## Exercise directions
Single out each line with the word "scene" and copy it.

## Dataset records

○ ○ ○

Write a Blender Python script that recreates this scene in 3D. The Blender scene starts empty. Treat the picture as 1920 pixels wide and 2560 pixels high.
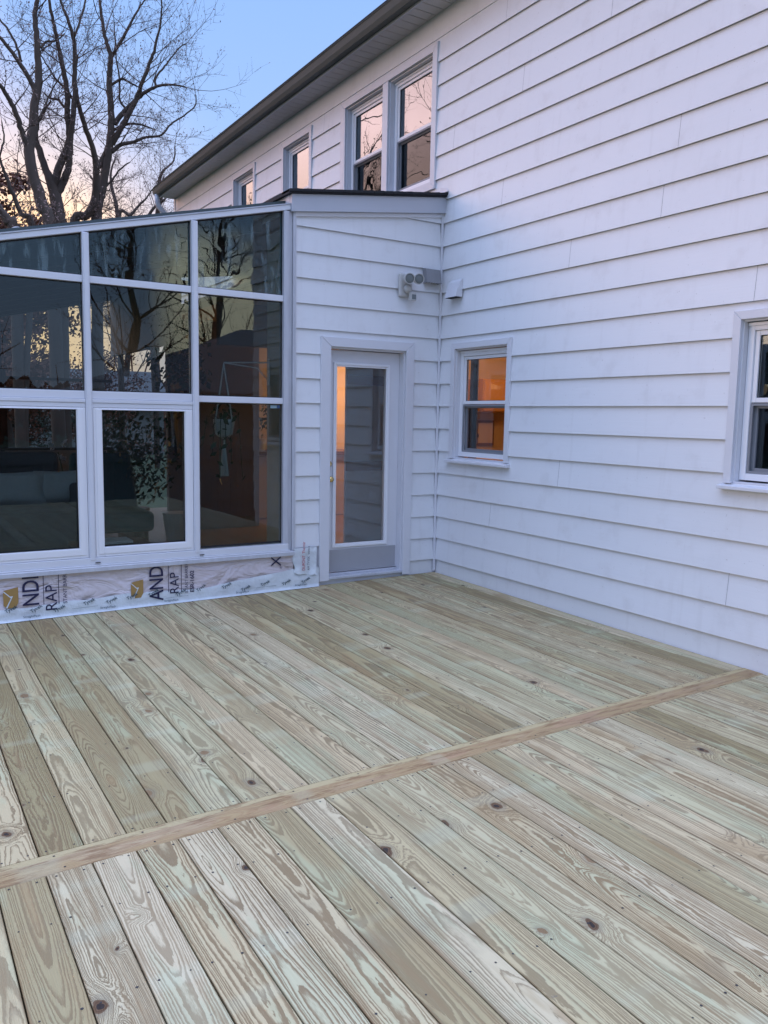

○ ○ ○

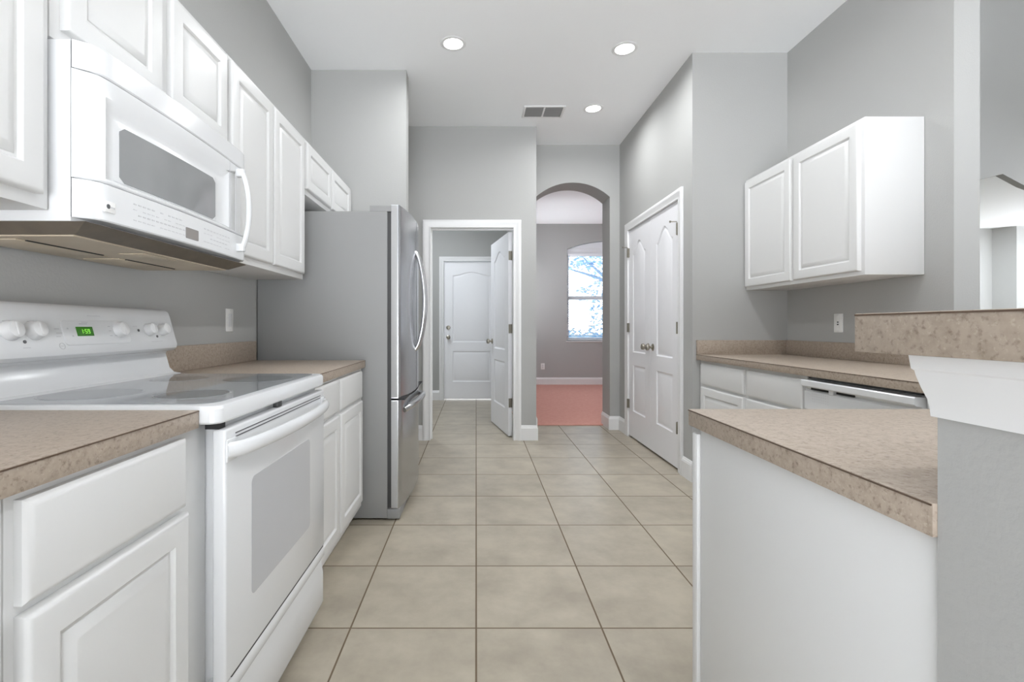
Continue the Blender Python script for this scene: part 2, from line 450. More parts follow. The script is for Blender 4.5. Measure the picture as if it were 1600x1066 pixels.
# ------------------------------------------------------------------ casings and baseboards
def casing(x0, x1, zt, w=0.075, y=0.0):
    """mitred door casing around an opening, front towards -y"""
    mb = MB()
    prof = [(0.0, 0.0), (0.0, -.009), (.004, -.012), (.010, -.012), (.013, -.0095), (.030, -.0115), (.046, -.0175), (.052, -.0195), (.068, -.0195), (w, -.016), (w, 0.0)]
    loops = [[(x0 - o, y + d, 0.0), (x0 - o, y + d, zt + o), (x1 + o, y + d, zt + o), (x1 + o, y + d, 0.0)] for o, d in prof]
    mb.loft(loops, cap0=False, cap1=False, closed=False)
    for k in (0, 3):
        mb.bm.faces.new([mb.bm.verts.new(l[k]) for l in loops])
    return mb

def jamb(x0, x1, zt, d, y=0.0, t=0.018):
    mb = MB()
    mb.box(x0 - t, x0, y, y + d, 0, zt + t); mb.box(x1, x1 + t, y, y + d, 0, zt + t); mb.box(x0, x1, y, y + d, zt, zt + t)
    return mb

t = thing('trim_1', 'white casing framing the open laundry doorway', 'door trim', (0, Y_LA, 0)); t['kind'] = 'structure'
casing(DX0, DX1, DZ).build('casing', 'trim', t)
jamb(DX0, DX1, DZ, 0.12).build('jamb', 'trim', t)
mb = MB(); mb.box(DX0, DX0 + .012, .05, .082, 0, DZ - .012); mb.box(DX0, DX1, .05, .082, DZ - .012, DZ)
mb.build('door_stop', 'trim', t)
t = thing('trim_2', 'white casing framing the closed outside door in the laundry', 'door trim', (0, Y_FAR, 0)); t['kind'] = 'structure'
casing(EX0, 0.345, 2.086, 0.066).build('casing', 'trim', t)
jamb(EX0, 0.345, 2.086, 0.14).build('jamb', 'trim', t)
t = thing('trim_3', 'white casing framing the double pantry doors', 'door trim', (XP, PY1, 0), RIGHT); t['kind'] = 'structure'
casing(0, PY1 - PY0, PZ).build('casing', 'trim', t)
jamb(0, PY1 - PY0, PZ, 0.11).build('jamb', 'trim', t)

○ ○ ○

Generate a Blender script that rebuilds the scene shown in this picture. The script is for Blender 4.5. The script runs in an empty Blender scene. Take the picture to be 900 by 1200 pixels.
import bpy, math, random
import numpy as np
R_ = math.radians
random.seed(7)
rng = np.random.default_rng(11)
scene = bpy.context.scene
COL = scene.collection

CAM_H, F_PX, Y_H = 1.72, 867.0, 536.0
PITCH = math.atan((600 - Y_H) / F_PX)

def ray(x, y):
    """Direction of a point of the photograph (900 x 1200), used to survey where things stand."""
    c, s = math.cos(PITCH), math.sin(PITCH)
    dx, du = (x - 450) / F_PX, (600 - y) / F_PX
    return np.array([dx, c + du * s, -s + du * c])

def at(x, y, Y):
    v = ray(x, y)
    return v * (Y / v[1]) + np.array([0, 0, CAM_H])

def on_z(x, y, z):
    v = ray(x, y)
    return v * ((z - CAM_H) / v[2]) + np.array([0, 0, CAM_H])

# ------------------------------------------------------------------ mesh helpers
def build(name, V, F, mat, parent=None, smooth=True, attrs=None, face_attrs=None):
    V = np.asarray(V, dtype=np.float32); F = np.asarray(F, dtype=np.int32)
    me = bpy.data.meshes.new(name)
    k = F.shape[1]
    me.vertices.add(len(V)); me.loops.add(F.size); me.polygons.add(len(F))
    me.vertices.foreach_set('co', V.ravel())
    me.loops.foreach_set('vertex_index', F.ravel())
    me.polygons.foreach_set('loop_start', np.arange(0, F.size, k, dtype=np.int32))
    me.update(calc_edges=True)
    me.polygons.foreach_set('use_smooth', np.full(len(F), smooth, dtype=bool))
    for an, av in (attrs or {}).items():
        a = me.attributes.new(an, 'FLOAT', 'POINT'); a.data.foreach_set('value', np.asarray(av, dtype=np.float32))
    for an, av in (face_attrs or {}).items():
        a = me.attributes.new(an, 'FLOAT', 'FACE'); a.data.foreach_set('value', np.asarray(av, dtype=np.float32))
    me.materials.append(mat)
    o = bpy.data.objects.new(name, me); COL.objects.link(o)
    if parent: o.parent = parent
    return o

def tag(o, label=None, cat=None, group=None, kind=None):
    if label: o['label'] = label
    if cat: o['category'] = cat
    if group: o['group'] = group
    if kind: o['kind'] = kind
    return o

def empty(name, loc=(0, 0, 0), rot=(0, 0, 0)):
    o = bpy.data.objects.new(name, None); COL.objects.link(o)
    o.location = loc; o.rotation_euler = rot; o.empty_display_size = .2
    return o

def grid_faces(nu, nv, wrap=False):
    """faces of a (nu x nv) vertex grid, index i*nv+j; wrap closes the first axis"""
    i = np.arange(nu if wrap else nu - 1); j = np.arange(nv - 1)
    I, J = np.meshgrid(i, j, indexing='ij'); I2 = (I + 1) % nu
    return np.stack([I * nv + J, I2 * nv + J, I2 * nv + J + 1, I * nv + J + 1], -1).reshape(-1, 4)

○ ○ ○

## Solved exercise
Write a Blender Python script that recreates this scene in 3D. The Blender scene starts empty. Treat the picture as 1920 pixels wide and 2560 pixels high.
Continue the Blender Python script for this scene: part 2, from line 450. More parts follow. The script is for Blender 4.5. Measure the picture as if it were 1600x1066 pixels.
Generate a Blender script that rebuilds the scene shown in this picture. The script is for Blender 4.5. The script runs in an empty Blender scene. Take the picture to be 900 by 1200 pixels.
scene = bpy.context.scene
COL = scene.collection